Response: Standards Rule 1-2(e)(v) states that the subject of an assignment may be a physical segment of a property. However, appraisers must also comply with any Spplemental Sandards that might apply (see SUPPLEMENTAL STANDARDS RULE).

If the assignment requires compliance with supplemental standards published by Fannie Mae, the Apraiser must be aware of the current policy.

As stated on page 35 of the Fannie Mae Handbook for Appraisers:
Some appraisers report that they have been asked to appraise only a portion of a larger site: for example, the borrower owns a 30-acre site and you are asked to appraise only five acres and the property improvements. Fannie Mae considers this an unacceptable appraisal practice…

Failure to recognize this supplemental standard would be a violation of the ETHICS RULE or COMPETENCY RULE.

From: “USPAP – Frequently Asked Questions 2005”
By: The Appraisal Foundation, Washington, D.C.
 
There are none so blind???
What did I do to deserve that????
It wasn't directed at you. It was a general statement about a profession whose standards are geared toward prmoting and preserving public trust, but whose body of knowleldge doesn't include some very simple and obvious realizations - like that mortgage appraisals have to be "as is" (not hypothetical) to be credible and trustworthy. That is, the subject property in collateral valuation is the collateral. Five acres is not the collateral.

It also means that no matter how you explain this is bent to a bent LO or MB, they won't care. Shove all the regulatory documents in the world under their noses and they won't see them or your name on the list the next time they are looking to cut corners and push one through a system it doesn't belong in.

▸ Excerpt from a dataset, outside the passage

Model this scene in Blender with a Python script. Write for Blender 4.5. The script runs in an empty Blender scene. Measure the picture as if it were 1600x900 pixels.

As they say, all mortgage fraud includes a bent appraisal. How do appraisals get that way? Simple. Easily observable facts about the subject property are ignored or misidenfitied. It doesn't matter what the nature of the misidentification is - igoring a barn, ignoring an oil slick, ignoring 15 acres, or appraising 5 acres as if it were 20. They are covered under the USPAP rubric of "relevant characteristics."

It all raises an interesting question about how much of "Skippy-ism" is intentional? Are the loan brokers simply finding people who do what they "were taught" or those who know better? They just keep pushing until the path of least resistance reveals itself.

Denis said:
I am of the opinion that the 5 vs. 20 acre value question may be legitimate by a lender
And yet you can't support that opinion by citing any lender who says that. I am not disagreeing with you. It's just that in 20 years, I have only seen lender guidelines that exclude the practice and none that would permit it.

As for the "form," I suspect Fannie doesn't buy paper from anyone who isn't already covered by federal regulatory requirement for as-is value.